Jack can be irascible in interviews, and he is exceedingly particular about what he likes (mechanical thingamajigs, taxidermy, the number three, the colors black and yellow, old photo booths, reupholstering vintage furniture), which has caused some critics to dismiss him as ill-natured or curmudgeonly. Since 2018, he has banned cell phones at his live shows, requiring concertgoers to seal them in little pouches, and, in 2019, in an interview with the U.K.’s Channel 4 News, he admitted that he has never owned one himself. “I’m an anomaly, and I’m looking at everybody, and to me everyone sort of looks silly,” he said. He went on to describe technology addiction as “sad,” and suggested that social media runs on an engine of “competition, voyeurism, jealousy—those are really shallow human characteristics.” This resulted in some gleeful dunking on him for what seemed like a predictable, backward-looking stance, though it is also hard to say that he was wrong about any of it.

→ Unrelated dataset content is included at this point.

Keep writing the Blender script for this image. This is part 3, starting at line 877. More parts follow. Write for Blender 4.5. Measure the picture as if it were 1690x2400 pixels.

Most contemporary rock and pop stars perform a kind of transparency as part of the gig: tweeting, posting faux-candid images on Instagram, self-producing high-budget, not-so-revealing documentaries about their lives. Jack White now feels like one of the last figures truly dedicated to the kind of calculated obscurity perfected by Bob Dylan in the nineteen-sixties. Jack’s always been a bit of a song-and-dance man when it comes to formulating and presenting his mythology, and, over the past two decades, he has developed an almost savant-like acumen for messing with the press. (He went so far as to name a side project the Raconteurs.) “The White Stripes Greatest Hits” seems germane to that trajectory. It feels old-fashioned, even deliberately so, but it sounds awfully good.